About Us

Greenville, Maine, United States
We are the Northern Lights, folks who have lived on the shores of Moosehead Lake for years, professionally capturing its essence in words and photographs. Now retired, we have turned to the Internet to share with you Moosehead and the North Woods - literally and figuratively, past and present - through our eyes and hearts with the hope that these words and images will inspire you to offer your own stories of Moosehead on these pages. Our intent is to update this site quarterly. Its content will be eclectic, but will be loosely connected to the following departments: A Sense of Place (photographic essay), Comfort and Cuisine, Time - Past Tense and Real, Ways and Means, and Character. Now, with Character, we are starting a serial novel, written jointly. It will always be at the end of the quarterly offerings. Its title is "The Lupine House" and we believe you will recognize Moosehead and the North Woods in its fictional pages.
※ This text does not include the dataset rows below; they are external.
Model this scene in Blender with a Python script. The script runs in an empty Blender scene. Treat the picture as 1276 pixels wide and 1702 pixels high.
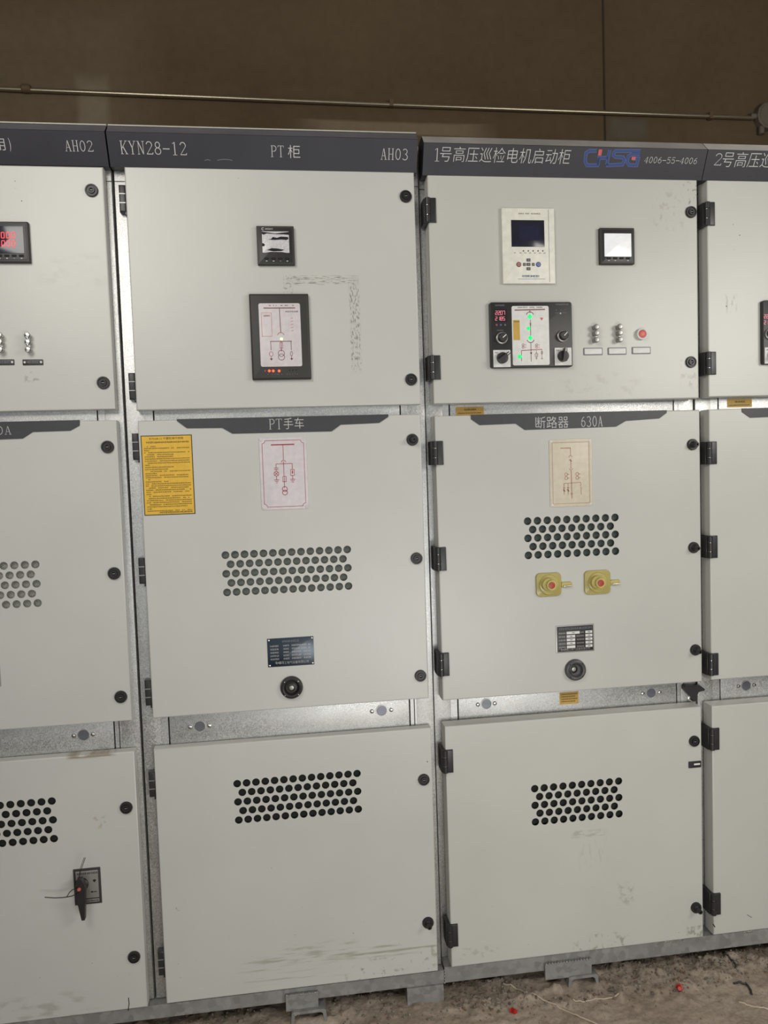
import bpy, bmesh, math, random
from math import sin, cos, pi, radians
from mathutils import Vector, Matrix, noise
S = bpy.context.scene
C = S.collection
random.seed(7)

# ------------------------------------------------------------------ camera, light, exposure
F = 1239.58
CAM = Vector((0.38222, -2.04744, 1.53064))
RV = [Vector((0.9908534, -0.1308975, -0.0327943)),      # right, down, forward axes of the lens in the world
      Vector((-0.0397339, -0.0507596, -0.9979202)),
      Vector((0.1289606, 0.9900956, -0.0554964))]
cd = bpy.data.cameras.new('camera'); cam = bpy.data.objects.new('camera', cd); C.objects.link(cam)
cd.sensor_fit = 'HORIZONTAL'; cd.sensor_width = 36.0; cd.lens = F / 1276 * 36.0; cd.clip_start = 0.02
M3 = Matrix((RV[0], -RV[1], -RV[2])).transposed()
cam.matrix_world = Matrix.Translation(CAM) @ M3.to_4x4()
S.camera = cam
S.view_settings.view_transform = 'Standard'; S.view_settings.look = 'None'
S.view_settings.gamma = 1.0; S.view_settings.use_curve_mapping = False
S.view_settings.exposure = 0.0
w = bpy.data.worlds.new('world'); S.world = w; w.use_nodes = True
w.node_tree.nodes['Background'].inputs[0].default_value = (0.93, 0.98, 1, 1)
w.node_tree.nodes['Background'].inputs[1].default_value = 0.95

def area(name, loc, target, sx, sy, power, col):
    l = bpy.data.lights.new(name, 'AREA'); l.shape = 'RECTANGLE'; l.size = sx; l.size_y = sy
    l.energy = power; l.color = col
    o = bpy.data.objects.new(name, l); C.objects.link(o); o.location = loc
    o.rotation_euler = (Vector(target) - Vector(loc)).to_track_quat('-Z', 'Y').to_euler()
    return o
area('ceiling_lamp_left', (-0.5, -1.9, 2.75), (0.1, 0, 2.0), 0.9, 0.9, 22, (1, 0.965, 0.90))
area('ceiling_lamp_right', (2.7, -2.0, 2.2), (1.75, 0, 1.9), 0.9, 0.8, 25, (1, 0.965, 0.90))

area('low_fill_light', (1.2, -2.6, 0.5), (1.2, 0, 0.5), 1.2, 0.5, 18, (1, 0.99, 0.96))  # added fill light without a fixture, lifts the lower doors

# ------------------------------------------------------------------ placing helpers
PL = Matrix(((1, 0, 0, 0), (0, 0, -1, 0), (0, 1, 0, 0), (0, 0, 0, 1)))   # plane frame: u right, v up, w out of the fronts
def plane_at(y=0.0):
    return Matrix.Translation((0, y, 0)) @ PL
def hit(px, py, T=PL):
    d = RV[0] * ((px - 638) / F) + RV[1] * ((py - 851) / F) + RV[2]
    Ti = T.inverted(); o = Ti @ CAM; dd = Ti.to_3x3() @ d
    t = -o.z / dd.z
    return (o.x + t * dd.x, o.y + t * dd.y)
def on_floor(px, py, z=-0.01):
    d = RV[0] * ((px - 638) / F) + RV[1] * ((py - 851) / F) + RV[2]
    t = (z - CAM.z) / d.z
    return CAM + d * t
def rect(pts, T=PL):
    q = [hit(*p, T) for p in pts]                       # TL TR BR BL
    return ((q[0][0] + q[3][0]) / 2, (q[1][0] + q[2][0]) / 2, (q[2][1] + q[3][1]) / 2, (q[0][1] + q[1][1]) / 2)

# ------------------------------------------------------------------ materials
def new_mat(name):
    m = bpy.data.materials.new(name); m.use_nodes = True
    nt = m.node_tree; b = nt.nodes['Principled BSDF']
    return m, nt, b
def srgb(c):
    return tuple(((v / 255) / 12.92 if v / 255 <= 0.04045 else ((v / 255 + 0.055) / 1.055) ** 2.4) for v in c) + (1,)
def flat(name, col, rough=0.5, metal=0.0, emit=0, spec=0.5, var=0.06, scale=60):
    m, nt, b = new_mat(name); L = nt.links
    tc = nt.nodes.new('ShaderNodeTexCoord'); n = nt.nodes.new('ShaderNodeTexNoise'); n.inputs['Scale'].default_value = scale
    L.new(tc.outputs['Object'], n.inputs['Vector'])
    r = nt.nodes.new('ShaderNodeValToRGB'); c = srgb(col)
    r.color_ramp.elements[0].position = 0.3; r.color_ramp.elements[1].position = 0.7
    r.color_ramp.elements[0].color = tuple(v * (1 - var) for v in c[:3]) + (1,)
    r.color_ramp.elements[1].color = tuple(min(1, v * (1 + var)) for v in c[:3]) + (1,)
    L.new(n.outputs['Fac'], r.inputs['Fac']); L.new(r.outputs['Color'], b.inputs['Base Color'])
    b.inputs['Roughness'].default_value = rough; b.inputs['Metallic'].default_value = metal
    b.inputs['Specular IOR Level'].default_value = spec
    if emit:
        b.inputs['Emission Color'].default_value = c; b.inputs['Emission Strength'].default_value = emit
    return m
def math_node(nt, op, a, b=None, c=None, clamp=False):
    n = nt.nodes.new('ShaderNodeMath'); n.operation = op; n.use_clamp = clamp
    for i, v in enumerate((a, b, c)):
        if v is None: continue
        if isinstance(v, (int, float)): n.inputs[i].default_value = v
        else: nt.links.new(v, n.inputs[i])
    return n.outputs[0]
def paint(name, origin, smears=(), col=(200, 200, 194), rough=0.34):
    """powder coated sheet; smears = (x, z, half width, half height, noise scale x, scale z, threshold, strength, colour)"""
    m, nt, b = new_mat(name); L = nt.links
    tc = nt.nodes.new('ShaderNodeTexCoord')
    mp = nt.nodes.new('ShaderNodeVectorMath'); mp.operation = 'ADD'
    L.new(tc.outputs['Object'], mp.inputs[0]); mp.inputs[1].default_value = origin
    sep = nt.nodes.new('ShaderNodeSeparateXYZ'); L.new(mp.outputs[0], sep.inputs[0])
    n = nt.nodes.new('ShaderNodeTexNoise'); n.inputs['Scale'].default_value = 3.0; n.inputs['Detail'].default_value = 4
    L.new(mp.outputs[0], n.inputs['Vector'])
    r = nt.nodes.new('ShaderNodeValToRGB'); c = srgb(col)
    r.color_ramp.elements[0].position = 0.3; r.color_ramp.elements[1].position = 0.7
    r.color_ramp.elements[0].color = tuple(v * 0.96 for v in c[:3]) + (1,)
    r.color_ramp.elements[1].color = tuple(v * 1.03 for v in c[:3]) + (1,)
    L.new(n.outputs['Fac'], r.inputs['Fac'])
    out = r.outputs['Color']
    for (x, z, hw, hh, sx, sz, th, st, sc) in smears:
        dx = math_node(nt, 'DIVIDE', math_node(nt, 'ABSOLUTE', math_node(nt, 'SUBTRACT', sep.outputs[0], x)), hw)
        dz = math_node(nt, 'DIVIDE', math_node(nt, 'ABSOLUTE', math_node(nt, 'SUBTRACT', sep.outputs[2], z)), hh)
        box = math_node(nt, 'MULTIPLY', math_node(nt, 'SUBTRACT', 1, math_node(nt, 'MAXIMUM', dx, dz)), 3, clamp=True)
        sv = nt.nodes.new('ShaderNodeVectorMath'); sv.operation = 'MULTIPLY'; L.new(mp.outputs[0], sv.inputs[0]); sv.inputs[1].default_value = (sx, 1, sz)
        nn = nt.nodes.new('ShaderNodeTexNoise'); nn.inputs['Scale'].default_value = 1; nn.inputs['Detail'].default_value = 5
        L.new(sv.outputs[0], nn.inputs['Vector'])
        k = math_node(nt, 'MULTIPLY', math_node(nt, 'SUBTRACT', nn.outputs['Fac'], th), 9, clamp=True)
        f = math_node(nt, 'MULTIPLY', math_node(nt, 'MULTIPLY', k, box), st, clamp=True)
        mx = nt.nodes.new('ShaderNodeMix'); mx.data_type = 'RGBA'
        L.new(f, mx.inputs['Factor']); L.new(out, mx.inputs['A']); mx.inputs['B'].default_value = srgb(sc)
        out = mx.outputs['Result']
    L.new(out, b.inputs['Base Color'])
    b.inputs['Roughness'].default_value = rough; b.inputs['Specular IOR Level'].default_value = 0.5
    nb = nt.nodes.new('ShaderNodeTexNoise'); nb.inputs['Scale'].default_value = 350
    L.new(tc.outputs['Object'], nb.inputs['Vector'])
    bp = nt.nodes.new('ShaderNodeBump'); bp.inputs['Strength'].default_value = 0.06; bp.inputs['Distance'].default_value = 0.001
    L.new(nb.outputs['Fac'], bp.inputs['Height']); L.new(bp.outputs['Normal'], b.inputs['Normal'])
    return m
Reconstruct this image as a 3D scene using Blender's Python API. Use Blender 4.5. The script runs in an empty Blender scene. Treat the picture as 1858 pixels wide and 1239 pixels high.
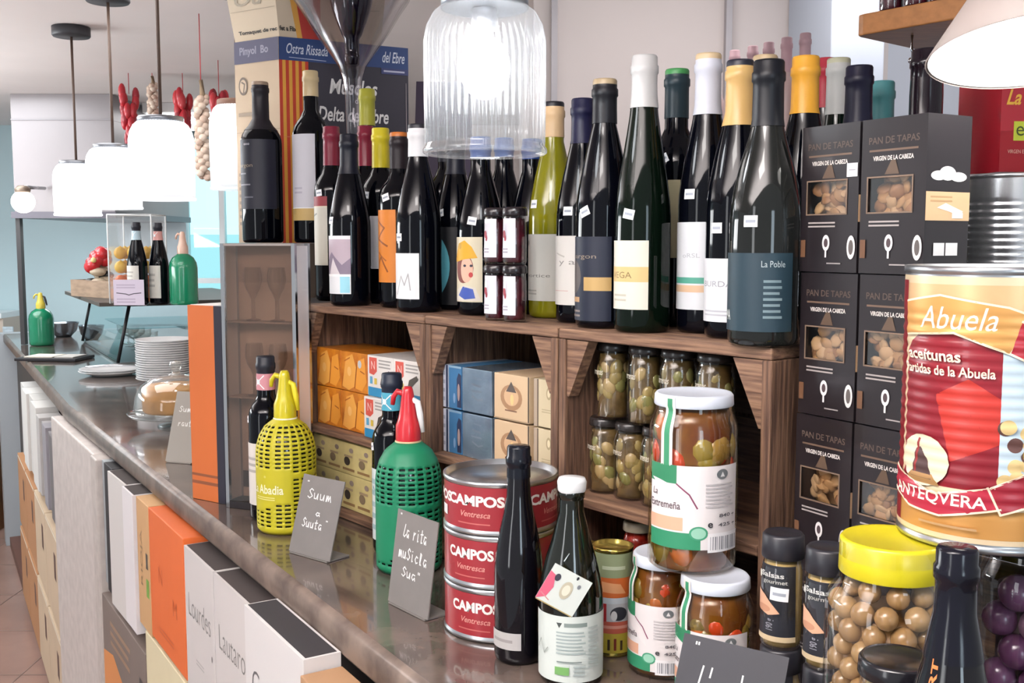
import bpy, bmesh, math, random
from mathutils import Vector, Matrix
random.seed(7)
PI = math.pi
S = bpy.context.scene
COL = S.collection

# ---------------------------------------------------------------- camera, world, light, exposure
F = 1900.0; PITCH = math.radians(5.41); CAMH = 1.57
cam_d = bpy.data.cameras.new('camera'); cam = bpy.data.objects.new('camera', cam_d); COL.objects.link(cam)
cam_d.sensor_width = 36; cam_d.lens = F / 1858 * 36; cam_d.clip_start = .02
cam.location = (0, 0, CAMH); cam.rotation_euler = (PI/2 - PITCH, 0, 0)
S.camera = cam
S.view_settings.view_transform = 'Standard'; S.view_settings.look = 'None'
S.view_settings.exposure = 0.0; S.view_settings.gamma = 1; S.view_settings.use_curve_mapping = False
W = bpy.data.worlds.new('world'); S.world = W; W.use_nodes = True
W.node_tree.nodes['Background'].inputs[0].default_value = (.93, .96, 1, 1)
W.node_tree.nodes['Background'].inputs[1].default_value = .56

def area(name, loc, rot, sx, sy, power, col=(1, 1, 1)):
    l = bpy.data.lights.new(name, 'AREA'); l.shape = 'RECTANGLE'; l.size = sx; l.size_y = sy
    l.energy = power; l.color = col
    o = bpy.data.objects.new(name, l); COL.objects.link(o); o.location = loc; o.rotation_euler = rot
    return o
# shop window and door light from behind the viewer, then added fill lights
area('shop_window_light', (.9, -2.6, 1.75), (PI/2, 0, 0), .6, 1.2, 20, (.72, .88, 1))
area('shop_door_light', (-2.6, -1.2, 1.6), (PI/2, 0, -PI/3.4), .5, 1.8, 17, (.95, .98, 1))
area('ceiling_fill', (-.3, .3, 2.24), (0, 0, 0), .4, .25, 6, (1, .97, .93))  # unseen area light added as overhead fill
area('bar_fill', (-1.3, 2.6, 2.24), (0, 0, 0), .9, .9, 10, (1, .98, .96))  # added fill over the bar, stands for no fixture
area('kitchen_fill', (-2.9, 4.3, 2.24), (0, 0, 0), 1.6, 1.0, 30, (.9, .97, 1))  # added to lift the dim far walls, stands for no fixture
area('under_hood_fill', (-2.15, 5.5, 1.66), (0, 0, 0), .5, .5, 5, (.95, .98, 1))  # added under the hood to brighten the backsplash
area('ceiling_uplight_fill', (-.9, .0, 1.95), (PI, 0, 0), 2.0, .9, 130, (1, .98, .97)).data.spread = 2.2  # unseen upward light added to brighten the ceiling, in place of bounce
area('bar_uplight_fill', (-3.1, 3.2, 1.7), (PI, .45, 0), .8, 1.6, 60, (.97, .99, 1))  # second unseen uplight, added for the far ceiling
area('wall_wash_fill', (.6, 2.35, 2.2), (.75, 0, 0), 1.2, .25, 5, (1, .95, .95))  # unseen wall washer added to brighten the wall behind the bottles

# ---------------------------------------------------------------- geometry of the view
def ray(u, v):
    a = (u-929)/F; b = (619.5-v)/F
    return Vector((a, math.cos(PITCH)+b*math.sin(PITCH), -math.sin(PITCH)+b*math.cos(PITCH)))
def at_y(u, v, Y):
    r = ray(u, v); return r*(Y/r.y)+Vector((0, 0, CAMH))
def at_z(u, v, z):
    r = ray(u, v); return r*((z-CAMH)/r.z)+Vector((0, 0, CAMH))
ZC = 1.09           # counter top
ZT = 1.46           # top of the crates
ZF = -.05           # floor
P0 = Vector((-.384, 1.9)); P1 = Vector((.285, 1.08))
E2 = (P1-P0).normalized(); N2 = Vector((-E2.y, E2.x))
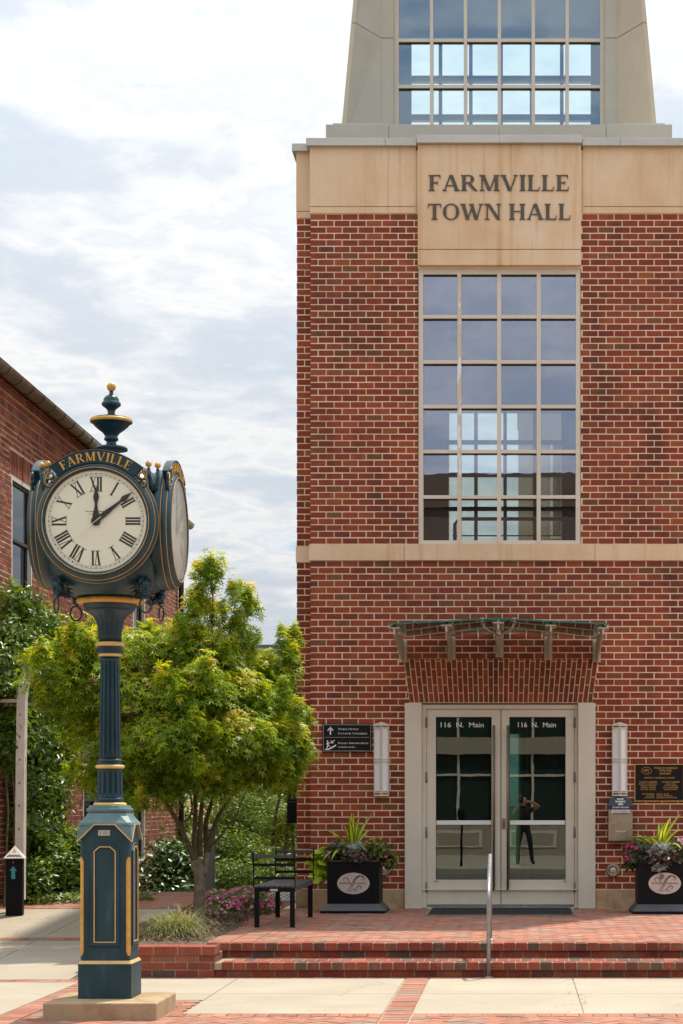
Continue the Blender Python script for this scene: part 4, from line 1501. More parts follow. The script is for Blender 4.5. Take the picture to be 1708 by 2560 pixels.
# black box on the flank
t = thing('flank_lantern', (XL - .2, 25.9, 1.5), 'small black box light fixed to the flank wall of the town hall', 'wall light')
zz0, zz1 = PZ(2061, 25.9), PZ(1999.5, 25.9)
xa = PX(721, 25.9)
bx('housing', 'black_metal', t, xa, XL - .195, 25.75, 26.05, zz0 + .02, zz1 - .02, .02)
bx('cap', 'black_metal', t, xa + .01, XL - .195, 25.78, 26.02, zz1 - .018, zz1 + .012, .01)
# ================================================================== GROUND
def struct(o, label=None):
    o['kind'] = 'structure'
    if label:
        o['label'] = label
    return o


def zslope(Y):
    return 0.0 if Y < 18.3 else 0.05 * (min(Y, 26.4) - 18.3)


M = MB()
M.add([(-400, 30, -.62), (400, 30, -.62), (400, 900, -.62), (-400, 900, -.62)], [(0, 1, 2, 3)])
M.add([(-400, -400, -.62), (400, -400, -.62), (400, 30, -.62), (-400, 30, -.62)], [(0, 1, 2, 3)])
struct(M.build('ground', 'lawn'), 'low ground stretching away behind the buildings')
road = struct(bx('road', 'asphalt', None, -60, 60, 2.4, 10.8, -.5, -.13), 'grey asphalt street in front of the town hall')
M = MB()
for x in range(-58, 60, 6):
    M.box(x, x + 3, 6.5, 6.6, -.13, -.126)
M.build('road_marking', 'white', road)
struct(bx('kerb', 'concrete', None, -60, 60, 10.8, 10.98, -.5, .0), 'concrete kerb along the town hall side of the street')
struct(bx('far_pavement', 'concrete', None, -60, 60, -9.0, 2.4, -.5, .0), 'pavement on the opposite side of the street')

# sidewalk bed (mortar dark sheet under the pavers)
pave = MB().box(-40, 40, 10.98, 18.27, -.5, -.010).build('pavement', 'mortar_dark')
struct(pave, 'town hall pavement of concrete slabs framed by brick pavers')
slabs = []
# concrete slabs Y 15.16..18.17
xcuts = [-9.5, -7.3, -5.06, -3.885]
for a, b in zip(xcuts[:-1], xcuts[1:]):
    slabs.append((a + .004, b - .004, 10.98 if False else 12.9, 15.35))
    slabs.append((a + .004, b - .004, 15.36, 17.78))
slabs += [(-3.655, -2.535, 16.21, 18.14), (-2.525, -1.012, 15.17, 18.14), (-.778, .509, 15.17, 18.14), (.519, 2.1, 15.17, 18.14), (2.11, 3.7, 15.17, 18.14), (3.71, 5.5, 15.17, 18.14)]
for a, b, c, d in slabs:
    bx('slab', 'concrete', pave, a, b, c, d, -.05, 0.0, .004)
    if d > 18:
        bx('score_line', 'soil', pave, a + .01, b - .01, 16.71, 16.718, -.002, .0006)
PV = []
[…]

If you find the last words leave you hanging, then we've done our job right and you'll be waiting impatiently for the next installment. So enjoy. Browse down through our offerings. And tell us what you think!

Sunday, December 19, 2010

Time - Past Tense and Real: Yes, Virginia, there is a Santa Claus ...


 
Ornaments from Moosehead Historical Society Collection
Santa Claus, the jolly old fellow who today is the signature to Christmas celebrations in America - where did he come from, anyway? Well, sources say he likely was derived from the Dutch figure of Sinterklaas, a legendary figure who is said to have brought gifts into the homes of good children during the evening and overnight hours of Decenber 24. But the Dutch are not alone, a nearly identical story is attributed by Greek and Byzantine folklore to Basil of Caesarea, with a feast day on January 1. Originally, St. Nicholas was portrayed wearing bishop’s robes, but today his attire has evolved to the red, fur trimmed suit, the image most popular in the United States and Canada.
Christmas celebrations in the early 1900s in the Moosehead region almost certainly included a Santa Claus figure, as evidenced by the collection of decorations held by the Moosehead Historical Society (see picture above). While no specific information is available about these decorations, according to society Executive Director Candy Russell, it is believed they came from the Eveleth, Crafts, Sheridan House, and, for the most part, appear handmade. In addition to a large number of Santa figures, there is also a sleigh, reindeer, and other figures appropriate to the season.
There is an old song whose lines tell a tale of “over the river and through the woods to Grandmother’s house we go” via horse drawn sleigh for Christmas. Christmas in the Moosehead region in the early 1900s may have been much more simple and surely involved family, according to a member of an old Greenville family, but there wasn’t a lot of sleigh riding to Grandma’s house, as families generally lived three and four generations deep in one house. Christmas would have been celebrated with a family gathering around good food and the simple exchange of gifts, most of them likely homemade.